Wednesday, July 24, 2013

Saints' Trading Cards: Luke 6:17–23

Today we celebrate the life of Thomas à Kempis. Protestants often get a little squeamish when we start talking about Saints. Are they closer to God than the average Christian? What about grace? Does that make everyone a Saint? As an Episcopalian, I know that my tradition's theology around Saints sometimes appears as clear as "looking through a glass dimly" to borrow Paul's words. Even after theological training and much time spent with Lesser Feasts and Fasts and Holy Women, Holy Men, both books celebrating Saints throughout the ages, I struggle to come up with the best definition of who a Saint is. Fortunately, I do not have the privilege to serve on some committee to say who is really a Saint and who is merely a saint.
Yet if someone did make the mistake of putting me in charge of discerning who belonged in a book like Holy Women, Holy Men I would stray from thinking that those to be recognized as Saints need to have two credible miracles to their name. Rather, I would wonder does this person follow the way of Christ Jesus and make the Gospel known and real to people in their unique time and location. Certainly this working definition sounds nice in this sermon, but maybe it does not hold up throughout the ages. Perhaps an analogy would work better though.

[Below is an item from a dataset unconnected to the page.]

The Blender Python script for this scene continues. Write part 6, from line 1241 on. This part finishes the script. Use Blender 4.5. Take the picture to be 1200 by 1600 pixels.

As a child, I was not all that into baseball cards, but I had friends who were. I can remember they would scour through plastic packaging searching for a prized rookie's or an all-star's special edition card. When they found it they were so very happy. They would put it in a plastic case or a book of cards. Then they would return to it every once in a while to admire it and to get inspired by it to go play that sport. Maybe the Saints are like that for us. I really do not think God has a special section of Heaven reserved for the VIPs, but maybe Saints are those folks that we get so excited about that we rip through the packaging so as to know them more intimately and to try and live our lives with God like them. One of those worth searching out in the "Saints' trading cards" is Thomas à Kempis.

Thomas was a man who lived in the late Middle Ages. He was the most well known author of the medieval age, although his book The Imitation of Christ may only be something that he compiled. Nevertheless, à Kempis after being educated as a young man, took on vows as an Augustinian monk, then later as a priest before he became a sub-prior in about the year 1425. From then until his death in 1471, he lived with the Order of the Brethren of the Common Life who took on a practical, rather than speculative, rule of life that was based on the Bible. Both lay and clergy members focused on living a pious life doing inner work and learning the virtues. Much of what elevates à Kempis as one to emulate is that he lived the Gospels out in his everyday life within this community and showed that one could connect with the life of Christ in Scripture, then complete action in the world. This countered the notions of the day that one had to pay a penance for God's love by giving money to the Church. As he shared his love of Christian virtues, his writing, and his life of discipline with the world in the location and time when he lived, to me he appears a Saint.

Thomas à Kempis took seriously the pursuit of the blessings from Jesus’ Sermon on the Plains (no it was not delivered in Auburn, AL). In his monastic life he took on a rule of life that made him poor, hungry, sorrowful, reviled, excluded and defamed on account of Jesus Christ. Yet, as he chased after Luke’s description of the beatitudes he found himself blessed. Really, we can do this too, and we do not even have to take a vow of poverty, silence, or celibacy.


Christ Jesus invites us to shape our lives and the lives of our families around the virtues. We can come in contact with the blessed poor, hungry, weeping, reviled souls and through this contact we become more saintly. When we share what we have been given by God with others, our lives transcend into something more saintly. When we say the Daily Office, like Thomas we are formed as more virtuous Christians. Certainly, we are all Saints, but I feel inspired that we can make known Jesus' Good News in this day and age, so that one day someone is ripping through packaging to seek out our Saints' trading cards.